### TO BE DONE
Reproduce the listing that follows with no differences at all.
....................
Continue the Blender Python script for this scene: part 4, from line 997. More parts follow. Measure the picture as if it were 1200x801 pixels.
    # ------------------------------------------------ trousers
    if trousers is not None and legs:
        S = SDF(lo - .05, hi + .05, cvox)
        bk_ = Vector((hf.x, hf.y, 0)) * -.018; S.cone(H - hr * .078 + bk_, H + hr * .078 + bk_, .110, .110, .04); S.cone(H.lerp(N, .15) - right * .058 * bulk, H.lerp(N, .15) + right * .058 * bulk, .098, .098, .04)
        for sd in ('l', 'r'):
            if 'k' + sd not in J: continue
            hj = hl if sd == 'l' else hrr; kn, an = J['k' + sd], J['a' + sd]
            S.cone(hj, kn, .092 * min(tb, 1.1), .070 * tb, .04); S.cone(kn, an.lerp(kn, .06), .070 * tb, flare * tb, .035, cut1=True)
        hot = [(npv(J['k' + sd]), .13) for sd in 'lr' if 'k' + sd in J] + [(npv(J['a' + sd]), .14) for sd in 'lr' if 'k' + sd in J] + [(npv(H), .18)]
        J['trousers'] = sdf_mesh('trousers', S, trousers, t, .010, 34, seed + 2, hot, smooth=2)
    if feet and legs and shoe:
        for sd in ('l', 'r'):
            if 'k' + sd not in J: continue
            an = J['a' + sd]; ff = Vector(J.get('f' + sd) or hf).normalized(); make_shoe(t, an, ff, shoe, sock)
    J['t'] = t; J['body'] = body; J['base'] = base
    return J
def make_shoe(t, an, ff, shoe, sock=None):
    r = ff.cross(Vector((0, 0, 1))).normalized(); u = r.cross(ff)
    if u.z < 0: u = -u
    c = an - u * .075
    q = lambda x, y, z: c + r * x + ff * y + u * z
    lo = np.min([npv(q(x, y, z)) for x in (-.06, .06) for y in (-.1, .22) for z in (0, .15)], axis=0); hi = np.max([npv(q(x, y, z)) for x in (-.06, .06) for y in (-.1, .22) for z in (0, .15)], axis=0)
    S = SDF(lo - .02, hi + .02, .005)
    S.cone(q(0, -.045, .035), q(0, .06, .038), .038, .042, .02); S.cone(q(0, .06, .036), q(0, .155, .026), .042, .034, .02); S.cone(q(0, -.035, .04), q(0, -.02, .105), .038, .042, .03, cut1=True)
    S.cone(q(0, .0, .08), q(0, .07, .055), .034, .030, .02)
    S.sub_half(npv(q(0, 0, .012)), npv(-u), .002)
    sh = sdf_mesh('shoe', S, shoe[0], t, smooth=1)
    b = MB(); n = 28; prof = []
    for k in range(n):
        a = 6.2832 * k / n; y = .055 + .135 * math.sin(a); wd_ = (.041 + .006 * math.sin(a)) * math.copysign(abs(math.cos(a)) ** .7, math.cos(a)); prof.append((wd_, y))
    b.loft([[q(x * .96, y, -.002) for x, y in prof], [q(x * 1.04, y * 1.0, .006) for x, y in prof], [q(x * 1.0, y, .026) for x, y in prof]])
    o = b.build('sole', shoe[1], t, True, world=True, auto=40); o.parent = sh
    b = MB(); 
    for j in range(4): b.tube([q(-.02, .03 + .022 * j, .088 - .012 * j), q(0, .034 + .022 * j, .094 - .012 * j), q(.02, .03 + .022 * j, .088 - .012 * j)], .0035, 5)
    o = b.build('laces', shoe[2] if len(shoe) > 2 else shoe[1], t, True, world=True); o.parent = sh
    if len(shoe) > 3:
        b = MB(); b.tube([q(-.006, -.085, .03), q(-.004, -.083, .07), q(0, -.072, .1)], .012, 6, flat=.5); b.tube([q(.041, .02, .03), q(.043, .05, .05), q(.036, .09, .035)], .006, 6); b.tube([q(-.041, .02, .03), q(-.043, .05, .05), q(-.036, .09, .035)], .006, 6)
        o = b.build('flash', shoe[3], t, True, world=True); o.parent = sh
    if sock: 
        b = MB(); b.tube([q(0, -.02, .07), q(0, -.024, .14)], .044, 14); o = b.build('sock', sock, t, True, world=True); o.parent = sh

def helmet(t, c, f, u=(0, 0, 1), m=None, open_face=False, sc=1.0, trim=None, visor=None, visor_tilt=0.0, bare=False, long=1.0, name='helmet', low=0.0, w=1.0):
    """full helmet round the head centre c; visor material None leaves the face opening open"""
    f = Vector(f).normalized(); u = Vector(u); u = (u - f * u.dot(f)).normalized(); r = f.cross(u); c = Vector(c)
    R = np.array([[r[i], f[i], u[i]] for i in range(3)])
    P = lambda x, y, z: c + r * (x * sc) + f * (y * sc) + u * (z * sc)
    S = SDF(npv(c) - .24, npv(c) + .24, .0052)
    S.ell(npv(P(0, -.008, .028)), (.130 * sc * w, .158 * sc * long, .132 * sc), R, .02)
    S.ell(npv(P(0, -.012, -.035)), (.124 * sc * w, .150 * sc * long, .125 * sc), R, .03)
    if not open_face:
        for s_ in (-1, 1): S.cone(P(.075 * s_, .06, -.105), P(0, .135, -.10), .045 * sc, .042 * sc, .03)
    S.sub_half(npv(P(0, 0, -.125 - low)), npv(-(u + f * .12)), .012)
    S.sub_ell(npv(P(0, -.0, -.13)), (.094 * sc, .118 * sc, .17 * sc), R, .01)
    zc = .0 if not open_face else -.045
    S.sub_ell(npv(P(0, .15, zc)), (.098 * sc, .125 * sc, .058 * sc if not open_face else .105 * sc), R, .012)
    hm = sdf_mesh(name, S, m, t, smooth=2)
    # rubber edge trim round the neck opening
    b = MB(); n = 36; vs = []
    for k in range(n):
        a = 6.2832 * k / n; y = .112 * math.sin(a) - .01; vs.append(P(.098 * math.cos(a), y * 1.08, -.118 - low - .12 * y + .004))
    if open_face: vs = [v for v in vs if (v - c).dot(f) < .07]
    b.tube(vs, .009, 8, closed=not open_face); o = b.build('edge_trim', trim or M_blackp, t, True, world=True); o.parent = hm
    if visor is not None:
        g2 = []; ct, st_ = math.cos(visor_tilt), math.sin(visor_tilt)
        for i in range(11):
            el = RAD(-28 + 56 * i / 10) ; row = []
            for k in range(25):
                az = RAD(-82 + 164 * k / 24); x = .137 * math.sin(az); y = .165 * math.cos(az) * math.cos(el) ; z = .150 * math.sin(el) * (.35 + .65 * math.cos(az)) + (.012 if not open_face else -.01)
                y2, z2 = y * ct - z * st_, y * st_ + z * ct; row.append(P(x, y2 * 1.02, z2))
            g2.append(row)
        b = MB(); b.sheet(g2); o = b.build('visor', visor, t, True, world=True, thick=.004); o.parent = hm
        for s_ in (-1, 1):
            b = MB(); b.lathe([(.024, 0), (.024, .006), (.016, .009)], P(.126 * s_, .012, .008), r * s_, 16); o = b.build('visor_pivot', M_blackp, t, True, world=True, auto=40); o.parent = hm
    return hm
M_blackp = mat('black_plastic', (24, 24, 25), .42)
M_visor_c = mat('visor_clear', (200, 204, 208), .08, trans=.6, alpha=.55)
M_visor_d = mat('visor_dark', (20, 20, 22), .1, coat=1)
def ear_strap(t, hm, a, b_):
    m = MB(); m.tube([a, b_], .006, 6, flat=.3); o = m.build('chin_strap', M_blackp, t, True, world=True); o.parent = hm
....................
### EXERCISE RESPONSE
Continue the Blender Python script for this scene: part 4, from line 997. More parts follow. Measure the picture as if it were 1200x801 pixels.
    # ------------------------------------------------ trousers
    if trousers is not None and legs:
        S = SDF(lo - .05, hi + .05, cvox)
        bk_ = Vector((hf.x, hf.y, 0)) * -.018; S.cone(H - hr * .078 + bk_, H + hr * .078 + bk_, .110, .110, .04); S.cone(H.lerp(N, .15) - right * .058 * bulk, H.lerp(N, .15) + right * .058 * bulk, .098, .098, .04)
        for sd in ('l', 'r'):
            if 'k' + sd not in J: continue
            hj = hl if sd == 'l' else hrr; kn, an = J['k' + sd], J['a' + sd]
            S.cone(hj, kn, .092 * min(tb, 1.1), .070 * tb, .04); S.cone(kn, an.lerp(kn, .06), .070 * tb, flare * tb, .035, cut1=True)
        hot = [(npv(J['k' + sd]), .13) for sd in 'lr' if 'k' + sd in J] + [(npv(J['a' + sd]), .14) for sd in 'lr' if 'k' + sd in J] + [(npv(H), .18)]
        J['trousers'] = sdf_mesh('trousers', S, trousers, t, .010, 34, seed + 2, hot, smooth=2)
    if feet and legs and shoe:
        for sd in ('l', 'r'):
            if 'k' + sd not in J: continue
            an = J['a' + sd]; ff = Vector(J.get('f' + sd) or hf).normalized(); make_shoe(t, an, ff, shoe, sock)
    J['t'] = t; J['body'] = body; J['base'] = base
    return J
def make_shoe(t, an, ff, shoe, sock=None):
    r = ff.cross(Vector((0, 0, 1))).normalized(); u = r.cross(ff)
    if u.z < 0: u = -u
    c = an - u * .075
    q = lambda x, y, z: c + r * x + ff * y + u * z
    lo = np.min([npv(q(x, y, z)) for x in (-.06, .06) for y in (-.1, .22) for z in (0, .15)], axis=0); hi = np.max([npv(q(x, y, z)) for x in (-.06, .06) for y in (-.1, .22) for z in (0, .15)], axis=0)
    S = SDF(lo - .02, hi + .02, .005)
    S.cone(q(0, -.045, .035), q(0, .06, .038), .038, .042, .02); S.cone(q(0, .06, .036), q(0, .155, .026), .042, .034, .02); S.cone(q(0, -.035, .04), q(0, -.02, .105), .038, .042, .03, cut1=True)
    S.cone(q(0, .0, .08), q(0, .07, .055), .034, .030, .02)
    S.sub_half(npv(q(0, 0, .012)), npv(-u), .002)
    sh = sdf_mesh('shoe', S, shoe[0], t, smooth=1)
    b = MB(); n = 28; prof = []
    for k in range(n):
        a = 6.2832 * k / n; y = .055 + .135 * math.sin(a); wd_ = (.041 + .006 * math.sin(a)) * math.copysign(abs(math.cos(a)) ** .7, math.cos(a)); prof.append((wd_, y))
    b.loft([[q(x * .96, y, -.002) for x, y in prof], [q(x * 1.04, y * 1.0, .006) for x, y in prof], [q(x * 1.0, y, .026) for x, y in prof]])
    o = b.build('sole', shoe[1], t, True, world=True, auto=40); o.parent = sh
    b = MB(); 
    for j in range(4): b.tube([q(-.02, .03 + .022 * j, .088 - .012 * j), q(0, .034 + .022 * j, .094 - .012 * j), q(.02, .03 + .022 * j, .088 - .012 * j)], .0035, 5)
    o = b.build('laces', shoe[2] if len(shoe) > 2 else shoe[1], t, True, world=True); o.parent = sh
    if len(shoe) > 3:
        b = MB(); b.tube([q(-.006, -.085, .03), q(-.004, -.083, .07), q(0, -.072, .1)], .012, 6, flat=.5); b.tube([q(.041, .02, .03), q(.043, .05, .05), q(.036, .09, .035)], .006, 6); b.tube([q(-.041, .02, .03), q(-.043, .05, .05), q(-.036, .09, .035)], .006, 6)
        o = b.build('flash', shoe[3], t, True, world=True); o.parent = sh
    if sock: 
        b = MB(); b.tube([q(0, -.02, .07), q(0, -.024, .14)], .044, 14); o = b.build('sock', sock, t, True, world=True); o.parent = sh

def helmet(t, c, f, u=(0, 0, 1), m=None, open_face=False, sc=1.0, trim=None, visor=None, visor_tilt=0.0, bare=False, long=1.0, name='helmet', low=0.0, w=1.0):
    """full helmet round the head centre c; visor material None leaves the face opening open"""
    f = Vector(f).normalized(); u = Vector(u); u = (u - f * u.dot(f)).normalized(); r = f.cross(u); c = Vector(c)
    R = np.array([[r[i], f[i], u[i]] for i in range(3)])
    P = lambda x, y, z: c + r * (x * sc) + f * (y * sc) + u * (z * sc)
    S = SDF(npv(c) - .24, npv(c) + .24, .0052)
    S.ell(npv(P(0, -.008, .028)), (.130 * sc * w, .158 * sc * long, .132 * sc), R, .02)
    S.ell(npv(P(0, -.012, -.035)), (.124 * sc * w, .150 * sc * long, .125 * sc), R, .03)
    if not open_face:
        for s_ in (-1, 1): S.cone(P(.075 * s_, .06, -.105), P(0, .135, -.10), .045 * sc, .042 * sc, .03)
    S.sub_half(npv(P(0, 0, -.125 - low)), npv(-(u + f * .12)), .012)
    S.sub_ell(npv(P(0, -.0, -.13)), (.094 * sc, .118 * sc, .17 * sc), R, .01)
    zc = .0 if not open_face else -.045
    S.sub_ell(npv(P(0, .15, zc)), (.098 * sc, .125 * sc, .058 * sc if not open_face else .105 * sc), R, .012)
    hm = sdf_mesh(name, S, m, t, smooth=2)
    # rubber edge trim round the neck opening
    b = MB(); n = 36; vs = []
    for k in range(n):
        a = 6.2832 * k / n; y = .112 * math.sin(a) - .01; vs.append(P(.098 * math.cos(a), y * 1.08, -.118 - low - .12 * y + .004))
    if open_face: vs = [v for v in vs if (v - c).dot(f) < .07]
    b.tube(vs, .009, 8, closed=not open_face); o = b.build('edge_trim', trim or M_blackp, t, True, world=True); o.parent = hm
    if visor is not None:
        g2 = []; ct, st_ = math.cos(visor_tilt), math.sin(visor_tilt)
        for i in range(11):
            el = RAD(-28 + 56 * i / 10) ; row = []
            for k in range(25):
                az = RAD(-82 + 164 * k / 24); x = .137 * math.sin(az); y = .165 * math.cos(az) * math.cos(el) ; z = .150 * math.sin(el) * (.35 + .65 * math.cos(az)) + (.012 if not open_face else -.01)
                y2, z2 = y * ct - z * st_, y * st_ + z * ct; row.append(P(x, y2 * 1.02, z2))
            g2.append(row)
        b = MB(); b.sheet(g2); o = b.build('visor', visor, t, True, world=True, thick=.004); o.parent = hm
        for s_ in (-1, 1):
            b = MB(); b.lathe([(.024, 0), (.024, .006), (.016, .009)], P(.126 * s_, .012, .008), r * s_, 16); o = b.build('visor_pivot', M_blackp, t, True, world=True, auto=40); o.parent = hm
    return hm
M_blackp = mat('black_plastic', (24, 24, 25), .42)
M_visor_c = mat('visor_clear', (200, 204, 208), .08, trans=.6, alpha=.55)
M_visor_d = mat('visor_dark', (20, 20, 22), .1, coat=1)
def ear_strap(t, hm, a, b_):
    m = MB(); m.tube([a, b_], .006, 6, flat=.3); o = m.build('chin_strap', M_blackp, t, True, world=True); o.parent = hm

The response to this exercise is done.